_Data provided_.
►
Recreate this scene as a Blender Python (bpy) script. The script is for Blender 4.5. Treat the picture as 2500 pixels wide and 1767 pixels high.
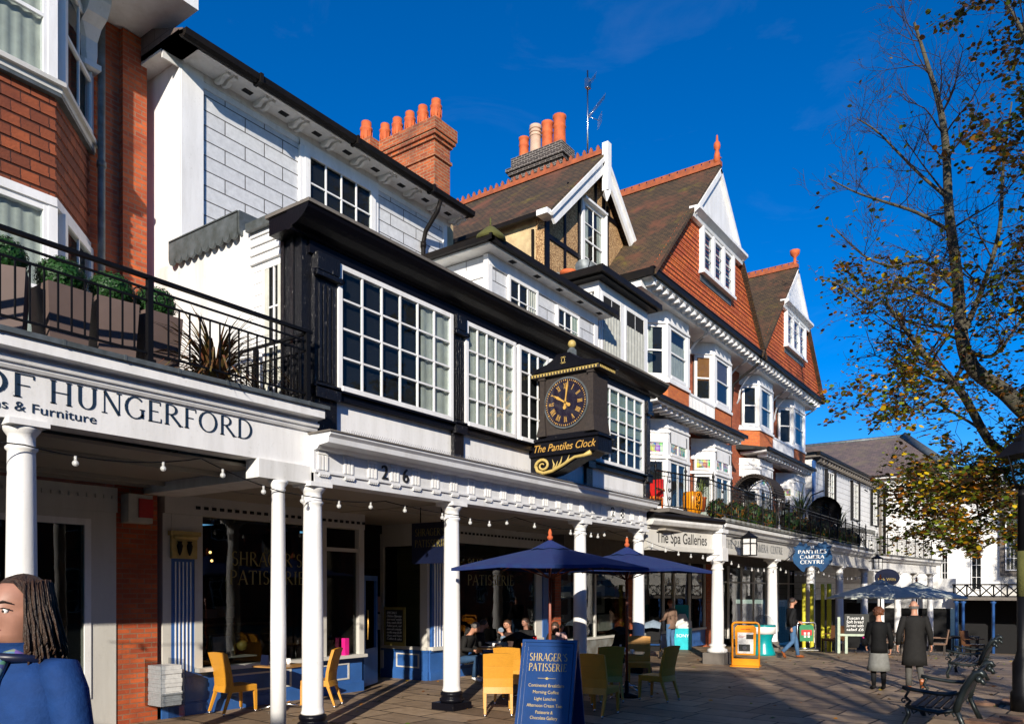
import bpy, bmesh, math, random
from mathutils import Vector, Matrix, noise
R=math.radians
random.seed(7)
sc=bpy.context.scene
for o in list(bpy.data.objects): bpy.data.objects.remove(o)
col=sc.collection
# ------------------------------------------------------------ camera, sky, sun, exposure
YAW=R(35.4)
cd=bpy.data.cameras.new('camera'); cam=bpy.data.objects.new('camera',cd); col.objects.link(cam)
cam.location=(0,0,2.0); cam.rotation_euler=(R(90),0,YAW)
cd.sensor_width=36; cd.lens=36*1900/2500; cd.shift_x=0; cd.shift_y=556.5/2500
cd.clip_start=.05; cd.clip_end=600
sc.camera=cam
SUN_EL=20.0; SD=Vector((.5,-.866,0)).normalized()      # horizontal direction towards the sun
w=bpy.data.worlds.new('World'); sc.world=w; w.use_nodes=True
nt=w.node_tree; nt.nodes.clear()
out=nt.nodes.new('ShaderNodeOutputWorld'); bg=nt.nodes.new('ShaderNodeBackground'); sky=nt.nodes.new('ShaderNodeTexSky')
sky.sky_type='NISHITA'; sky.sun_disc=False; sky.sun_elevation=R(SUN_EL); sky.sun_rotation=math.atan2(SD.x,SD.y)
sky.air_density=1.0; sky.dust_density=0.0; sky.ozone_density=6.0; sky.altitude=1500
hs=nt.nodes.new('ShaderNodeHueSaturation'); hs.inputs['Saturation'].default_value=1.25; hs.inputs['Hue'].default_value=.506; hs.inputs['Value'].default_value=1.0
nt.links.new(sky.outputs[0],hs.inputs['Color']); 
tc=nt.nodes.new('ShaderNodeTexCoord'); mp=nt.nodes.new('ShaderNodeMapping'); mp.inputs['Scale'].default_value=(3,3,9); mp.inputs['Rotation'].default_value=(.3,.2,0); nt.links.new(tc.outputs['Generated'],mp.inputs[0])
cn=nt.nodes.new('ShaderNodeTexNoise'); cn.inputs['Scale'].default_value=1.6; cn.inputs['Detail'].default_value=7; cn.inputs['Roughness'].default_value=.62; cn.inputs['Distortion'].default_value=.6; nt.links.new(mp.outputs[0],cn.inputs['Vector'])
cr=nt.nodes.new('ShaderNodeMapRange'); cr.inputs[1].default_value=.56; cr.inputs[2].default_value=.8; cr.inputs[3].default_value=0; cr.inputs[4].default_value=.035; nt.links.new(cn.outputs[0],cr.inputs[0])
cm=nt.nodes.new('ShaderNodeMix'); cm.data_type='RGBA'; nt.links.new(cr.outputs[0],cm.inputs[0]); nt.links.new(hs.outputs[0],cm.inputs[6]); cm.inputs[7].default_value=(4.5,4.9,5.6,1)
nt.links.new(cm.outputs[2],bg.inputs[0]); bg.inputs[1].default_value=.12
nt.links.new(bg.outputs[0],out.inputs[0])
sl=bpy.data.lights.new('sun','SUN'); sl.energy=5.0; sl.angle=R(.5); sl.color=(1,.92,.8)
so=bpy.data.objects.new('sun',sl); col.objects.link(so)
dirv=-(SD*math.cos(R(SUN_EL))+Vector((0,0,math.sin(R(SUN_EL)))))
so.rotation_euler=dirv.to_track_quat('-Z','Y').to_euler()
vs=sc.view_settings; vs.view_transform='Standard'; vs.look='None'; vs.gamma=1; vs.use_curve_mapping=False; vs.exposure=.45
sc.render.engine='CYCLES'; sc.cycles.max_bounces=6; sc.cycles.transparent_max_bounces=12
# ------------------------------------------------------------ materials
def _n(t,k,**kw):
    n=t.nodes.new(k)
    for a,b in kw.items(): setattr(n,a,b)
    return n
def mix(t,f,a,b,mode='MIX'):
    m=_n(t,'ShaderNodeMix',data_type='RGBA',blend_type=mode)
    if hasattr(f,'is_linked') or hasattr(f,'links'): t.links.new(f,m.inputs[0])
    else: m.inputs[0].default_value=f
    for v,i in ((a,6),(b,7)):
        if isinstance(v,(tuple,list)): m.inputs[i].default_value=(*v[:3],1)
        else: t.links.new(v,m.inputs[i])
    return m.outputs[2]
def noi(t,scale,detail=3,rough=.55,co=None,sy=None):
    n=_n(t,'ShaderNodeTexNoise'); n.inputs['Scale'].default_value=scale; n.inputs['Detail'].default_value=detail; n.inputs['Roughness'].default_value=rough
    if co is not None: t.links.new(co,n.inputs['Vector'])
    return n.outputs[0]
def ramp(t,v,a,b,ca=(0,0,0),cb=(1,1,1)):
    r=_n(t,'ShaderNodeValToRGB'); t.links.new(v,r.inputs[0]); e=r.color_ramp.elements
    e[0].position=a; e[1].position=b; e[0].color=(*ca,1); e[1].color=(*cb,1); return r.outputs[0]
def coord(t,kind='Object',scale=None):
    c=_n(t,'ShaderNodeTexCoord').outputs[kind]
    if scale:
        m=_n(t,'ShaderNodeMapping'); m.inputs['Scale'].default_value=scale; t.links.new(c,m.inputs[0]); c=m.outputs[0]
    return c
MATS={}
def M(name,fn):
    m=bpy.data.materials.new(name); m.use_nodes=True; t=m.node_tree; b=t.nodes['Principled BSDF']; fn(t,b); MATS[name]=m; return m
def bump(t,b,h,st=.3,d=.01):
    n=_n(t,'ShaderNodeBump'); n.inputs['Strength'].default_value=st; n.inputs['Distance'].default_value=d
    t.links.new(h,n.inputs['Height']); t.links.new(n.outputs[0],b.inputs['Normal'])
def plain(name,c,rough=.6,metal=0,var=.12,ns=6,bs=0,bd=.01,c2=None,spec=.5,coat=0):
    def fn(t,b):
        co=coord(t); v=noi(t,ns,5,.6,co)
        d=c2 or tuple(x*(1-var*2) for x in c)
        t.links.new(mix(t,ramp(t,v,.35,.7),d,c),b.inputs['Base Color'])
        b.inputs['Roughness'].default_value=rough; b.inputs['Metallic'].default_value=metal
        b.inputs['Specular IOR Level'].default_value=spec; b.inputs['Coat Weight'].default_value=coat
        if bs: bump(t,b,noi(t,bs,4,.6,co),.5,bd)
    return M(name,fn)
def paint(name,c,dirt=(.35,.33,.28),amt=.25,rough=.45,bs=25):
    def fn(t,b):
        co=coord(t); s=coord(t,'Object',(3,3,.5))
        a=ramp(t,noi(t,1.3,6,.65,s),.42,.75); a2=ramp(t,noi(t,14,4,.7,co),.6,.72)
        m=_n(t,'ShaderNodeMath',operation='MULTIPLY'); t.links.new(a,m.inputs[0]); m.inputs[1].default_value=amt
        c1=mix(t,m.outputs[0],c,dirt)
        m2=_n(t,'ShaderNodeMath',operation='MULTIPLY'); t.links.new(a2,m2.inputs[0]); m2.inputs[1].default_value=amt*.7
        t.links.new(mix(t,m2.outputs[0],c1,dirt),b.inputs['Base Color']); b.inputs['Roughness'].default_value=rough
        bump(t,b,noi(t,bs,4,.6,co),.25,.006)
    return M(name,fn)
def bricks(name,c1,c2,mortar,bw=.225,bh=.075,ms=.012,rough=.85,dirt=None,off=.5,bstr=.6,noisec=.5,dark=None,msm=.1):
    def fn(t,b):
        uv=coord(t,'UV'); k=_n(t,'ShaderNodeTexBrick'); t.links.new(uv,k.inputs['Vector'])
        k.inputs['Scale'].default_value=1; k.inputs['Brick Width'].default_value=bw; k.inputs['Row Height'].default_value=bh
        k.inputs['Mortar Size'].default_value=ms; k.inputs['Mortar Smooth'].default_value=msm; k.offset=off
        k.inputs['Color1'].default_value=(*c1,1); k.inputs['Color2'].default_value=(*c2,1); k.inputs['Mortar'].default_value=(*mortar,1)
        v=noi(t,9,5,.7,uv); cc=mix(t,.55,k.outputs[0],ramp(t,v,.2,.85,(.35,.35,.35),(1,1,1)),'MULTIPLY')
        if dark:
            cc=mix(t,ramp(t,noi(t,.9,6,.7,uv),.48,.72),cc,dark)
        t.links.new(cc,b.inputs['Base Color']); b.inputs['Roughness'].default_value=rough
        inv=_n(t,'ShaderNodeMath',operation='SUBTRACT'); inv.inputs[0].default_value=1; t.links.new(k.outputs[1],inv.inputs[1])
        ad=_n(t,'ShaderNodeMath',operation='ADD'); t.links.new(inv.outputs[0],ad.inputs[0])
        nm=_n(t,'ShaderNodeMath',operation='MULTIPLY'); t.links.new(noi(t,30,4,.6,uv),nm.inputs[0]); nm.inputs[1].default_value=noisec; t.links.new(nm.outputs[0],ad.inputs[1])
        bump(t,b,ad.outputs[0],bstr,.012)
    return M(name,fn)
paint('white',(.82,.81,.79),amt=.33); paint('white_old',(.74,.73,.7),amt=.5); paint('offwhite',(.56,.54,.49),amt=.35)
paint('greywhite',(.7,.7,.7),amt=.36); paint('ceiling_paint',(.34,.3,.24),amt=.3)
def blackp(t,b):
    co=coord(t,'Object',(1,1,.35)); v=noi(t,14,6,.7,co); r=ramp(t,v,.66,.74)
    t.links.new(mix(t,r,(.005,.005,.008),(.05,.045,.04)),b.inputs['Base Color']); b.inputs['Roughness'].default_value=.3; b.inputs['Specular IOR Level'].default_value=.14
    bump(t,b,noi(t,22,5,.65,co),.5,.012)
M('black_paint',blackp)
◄
►
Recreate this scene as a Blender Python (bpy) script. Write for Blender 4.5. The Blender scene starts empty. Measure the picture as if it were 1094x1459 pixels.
◄
►
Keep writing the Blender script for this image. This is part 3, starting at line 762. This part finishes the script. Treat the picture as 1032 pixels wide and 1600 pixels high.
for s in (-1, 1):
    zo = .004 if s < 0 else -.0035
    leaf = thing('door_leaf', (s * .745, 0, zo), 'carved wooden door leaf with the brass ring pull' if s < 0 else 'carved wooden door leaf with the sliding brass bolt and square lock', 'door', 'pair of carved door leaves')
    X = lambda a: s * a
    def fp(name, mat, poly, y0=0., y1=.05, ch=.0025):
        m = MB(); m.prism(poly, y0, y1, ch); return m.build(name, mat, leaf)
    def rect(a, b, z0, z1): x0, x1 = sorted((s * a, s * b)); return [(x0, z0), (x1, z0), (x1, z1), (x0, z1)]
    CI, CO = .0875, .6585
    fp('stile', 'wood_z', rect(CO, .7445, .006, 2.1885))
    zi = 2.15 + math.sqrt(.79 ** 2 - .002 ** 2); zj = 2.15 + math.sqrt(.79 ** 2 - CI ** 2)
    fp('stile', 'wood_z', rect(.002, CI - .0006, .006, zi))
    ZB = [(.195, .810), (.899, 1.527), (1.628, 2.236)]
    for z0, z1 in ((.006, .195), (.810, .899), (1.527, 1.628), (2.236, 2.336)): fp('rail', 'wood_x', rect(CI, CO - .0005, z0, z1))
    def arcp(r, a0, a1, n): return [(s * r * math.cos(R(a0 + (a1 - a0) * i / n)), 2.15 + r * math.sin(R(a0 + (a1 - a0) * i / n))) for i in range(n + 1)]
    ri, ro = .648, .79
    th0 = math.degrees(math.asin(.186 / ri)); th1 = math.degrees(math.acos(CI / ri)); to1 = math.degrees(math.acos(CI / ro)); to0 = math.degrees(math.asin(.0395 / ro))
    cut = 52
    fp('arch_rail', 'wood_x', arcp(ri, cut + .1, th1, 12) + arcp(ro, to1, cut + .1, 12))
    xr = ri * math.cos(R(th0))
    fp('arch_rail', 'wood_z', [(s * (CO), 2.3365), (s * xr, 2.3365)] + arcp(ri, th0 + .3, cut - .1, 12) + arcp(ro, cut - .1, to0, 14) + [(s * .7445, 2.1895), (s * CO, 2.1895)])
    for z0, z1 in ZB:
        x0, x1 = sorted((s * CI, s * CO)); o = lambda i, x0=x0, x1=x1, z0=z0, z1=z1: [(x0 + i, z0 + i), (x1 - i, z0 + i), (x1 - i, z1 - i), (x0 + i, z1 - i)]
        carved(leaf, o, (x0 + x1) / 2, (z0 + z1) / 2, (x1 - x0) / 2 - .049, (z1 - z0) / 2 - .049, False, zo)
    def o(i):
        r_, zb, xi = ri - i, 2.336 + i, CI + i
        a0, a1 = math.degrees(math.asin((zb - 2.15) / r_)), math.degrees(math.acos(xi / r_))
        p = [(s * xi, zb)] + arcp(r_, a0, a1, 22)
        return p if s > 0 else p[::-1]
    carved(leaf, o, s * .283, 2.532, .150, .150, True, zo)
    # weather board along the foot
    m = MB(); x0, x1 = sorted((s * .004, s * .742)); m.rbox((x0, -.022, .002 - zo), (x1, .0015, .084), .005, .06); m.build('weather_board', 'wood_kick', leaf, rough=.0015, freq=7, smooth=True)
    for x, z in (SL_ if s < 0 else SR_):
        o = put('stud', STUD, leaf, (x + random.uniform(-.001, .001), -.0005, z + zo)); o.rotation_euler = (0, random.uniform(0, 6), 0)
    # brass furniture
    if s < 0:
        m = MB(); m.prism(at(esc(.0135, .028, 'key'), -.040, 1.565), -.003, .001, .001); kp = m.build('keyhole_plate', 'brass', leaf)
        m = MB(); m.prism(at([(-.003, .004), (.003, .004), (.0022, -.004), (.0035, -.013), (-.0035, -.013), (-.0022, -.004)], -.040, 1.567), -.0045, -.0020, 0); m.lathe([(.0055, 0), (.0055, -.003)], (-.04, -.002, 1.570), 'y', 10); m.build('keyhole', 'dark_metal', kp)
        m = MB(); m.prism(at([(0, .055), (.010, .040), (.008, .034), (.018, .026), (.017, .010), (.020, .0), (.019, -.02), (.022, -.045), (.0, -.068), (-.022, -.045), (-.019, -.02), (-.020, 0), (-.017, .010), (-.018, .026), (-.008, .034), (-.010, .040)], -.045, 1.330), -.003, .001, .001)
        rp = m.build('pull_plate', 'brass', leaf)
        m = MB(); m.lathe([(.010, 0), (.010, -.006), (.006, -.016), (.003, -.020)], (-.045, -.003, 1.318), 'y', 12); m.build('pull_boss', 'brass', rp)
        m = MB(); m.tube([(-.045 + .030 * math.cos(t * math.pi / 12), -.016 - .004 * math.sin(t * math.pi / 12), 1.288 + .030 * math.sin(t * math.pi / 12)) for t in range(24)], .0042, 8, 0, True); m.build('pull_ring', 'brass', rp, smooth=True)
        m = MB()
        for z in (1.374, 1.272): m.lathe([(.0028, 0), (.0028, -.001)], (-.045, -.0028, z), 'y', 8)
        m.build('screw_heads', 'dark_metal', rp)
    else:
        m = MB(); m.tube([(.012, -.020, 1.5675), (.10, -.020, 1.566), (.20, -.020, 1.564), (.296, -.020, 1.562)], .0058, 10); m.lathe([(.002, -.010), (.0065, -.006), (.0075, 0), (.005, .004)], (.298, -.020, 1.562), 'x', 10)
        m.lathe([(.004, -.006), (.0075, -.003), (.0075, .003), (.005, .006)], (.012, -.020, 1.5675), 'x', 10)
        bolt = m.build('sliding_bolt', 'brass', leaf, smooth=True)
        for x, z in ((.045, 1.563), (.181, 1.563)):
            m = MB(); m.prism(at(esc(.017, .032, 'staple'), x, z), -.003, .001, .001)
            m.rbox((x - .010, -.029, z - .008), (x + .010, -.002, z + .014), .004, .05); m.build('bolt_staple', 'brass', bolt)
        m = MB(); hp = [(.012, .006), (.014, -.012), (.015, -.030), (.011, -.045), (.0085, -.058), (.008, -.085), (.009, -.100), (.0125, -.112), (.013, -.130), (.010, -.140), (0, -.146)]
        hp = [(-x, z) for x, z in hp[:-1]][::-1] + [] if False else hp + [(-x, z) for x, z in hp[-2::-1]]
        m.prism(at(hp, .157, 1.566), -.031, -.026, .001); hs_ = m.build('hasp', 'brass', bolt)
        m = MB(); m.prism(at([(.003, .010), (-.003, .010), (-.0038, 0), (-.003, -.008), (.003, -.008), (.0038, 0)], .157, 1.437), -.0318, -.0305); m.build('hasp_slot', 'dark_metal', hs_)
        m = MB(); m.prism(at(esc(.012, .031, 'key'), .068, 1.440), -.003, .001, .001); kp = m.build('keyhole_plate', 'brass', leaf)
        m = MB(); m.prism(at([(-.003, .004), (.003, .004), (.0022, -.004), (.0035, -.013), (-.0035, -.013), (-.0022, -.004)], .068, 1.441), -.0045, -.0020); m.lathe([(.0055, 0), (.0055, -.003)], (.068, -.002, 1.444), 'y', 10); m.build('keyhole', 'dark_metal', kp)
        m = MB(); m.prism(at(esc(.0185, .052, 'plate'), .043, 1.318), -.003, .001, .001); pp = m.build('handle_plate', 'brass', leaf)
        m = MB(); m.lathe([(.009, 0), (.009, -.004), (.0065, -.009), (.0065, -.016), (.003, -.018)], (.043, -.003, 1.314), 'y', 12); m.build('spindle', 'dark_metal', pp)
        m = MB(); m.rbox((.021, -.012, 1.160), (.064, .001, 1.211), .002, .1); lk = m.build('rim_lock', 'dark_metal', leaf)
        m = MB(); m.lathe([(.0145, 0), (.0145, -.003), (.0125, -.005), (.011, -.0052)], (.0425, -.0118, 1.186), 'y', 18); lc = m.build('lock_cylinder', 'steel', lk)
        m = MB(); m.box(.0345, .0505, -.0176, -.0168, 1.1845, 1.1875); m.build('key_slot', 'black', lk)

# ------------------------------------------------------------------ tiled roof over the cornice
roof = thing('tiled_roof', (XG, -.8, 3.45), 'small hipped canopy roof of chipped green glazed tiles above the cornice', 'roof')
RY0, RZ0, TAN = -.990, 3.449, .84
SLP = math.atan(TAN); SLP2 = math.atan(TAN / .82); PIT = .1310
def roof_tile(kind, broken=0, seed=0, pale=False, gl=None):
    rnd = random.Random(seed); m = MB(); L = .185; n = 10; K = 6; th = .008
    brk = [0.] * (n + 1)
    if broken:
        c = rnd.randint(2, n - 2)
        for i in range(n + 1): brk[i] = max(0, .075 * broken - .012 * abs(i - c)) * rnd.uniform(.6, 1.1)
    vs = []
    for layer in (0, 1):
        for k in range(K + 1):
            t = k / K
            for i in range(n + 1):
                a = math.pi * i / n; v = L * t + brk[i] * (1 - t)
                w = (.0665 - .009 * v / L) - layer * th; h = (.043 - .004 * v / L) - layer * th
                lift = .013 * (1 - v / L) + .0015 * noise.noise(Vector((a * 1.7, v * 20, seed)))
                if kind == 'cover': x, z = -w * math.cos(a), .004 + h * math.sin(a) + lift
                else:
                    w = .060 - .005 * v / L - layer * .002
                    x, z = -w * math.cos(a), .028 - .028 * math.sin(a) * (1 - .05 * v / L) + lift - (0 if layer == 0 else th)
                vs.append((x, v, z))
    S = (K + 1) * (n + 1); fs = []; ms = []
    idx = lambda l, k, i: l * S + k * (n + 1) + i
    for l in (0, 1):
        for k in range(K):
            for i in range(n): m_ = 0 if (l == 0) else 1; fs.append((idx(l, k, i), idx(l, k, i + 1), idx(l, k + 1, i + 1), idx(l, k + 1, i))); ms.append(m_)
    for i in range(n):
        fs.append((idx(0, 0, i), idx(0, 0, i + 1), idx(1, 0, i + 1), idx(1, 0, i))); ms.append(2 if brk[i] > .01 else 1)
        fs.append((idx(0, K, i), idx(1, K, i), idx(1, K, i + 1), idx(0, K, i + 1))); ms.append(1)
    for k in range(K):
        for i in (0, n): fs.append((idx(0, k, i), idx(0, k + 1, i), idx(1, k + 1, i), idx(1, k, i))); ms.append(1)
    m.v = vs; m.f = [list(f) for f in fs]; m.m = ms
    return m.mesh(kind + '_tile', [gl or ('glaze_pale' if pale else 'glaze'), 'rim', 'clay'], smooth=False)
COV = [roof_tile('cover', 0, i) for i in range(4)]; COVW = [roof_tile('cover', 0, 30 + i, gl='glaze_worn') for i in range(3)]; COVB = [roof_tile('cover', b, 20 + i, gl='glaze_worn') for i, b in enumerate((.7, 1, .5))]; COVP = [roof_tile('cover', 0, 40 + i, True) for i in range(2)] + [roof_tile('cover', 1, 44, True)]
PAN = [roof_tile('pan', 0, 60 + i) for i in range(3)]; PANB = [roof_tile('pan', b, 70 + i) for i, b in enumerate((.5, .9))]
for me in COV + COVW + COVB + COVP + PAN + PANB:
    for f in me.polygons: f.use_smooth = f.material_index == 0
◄
_Short exercise_. Pull every line containing the word "Treat" out of the entries above.

_Output below_.
Recreate this scene as a Blender Python (bpy) script. The script is for Blender 4.5. Treat the picture as 2500 pixels wide and 1767 pixels high.
Keep writing the Blender script for this image. This is part 3, starting at line 762. This part finishes the script. Treat the picture as 1032 pixels wide and 1600 pixels high.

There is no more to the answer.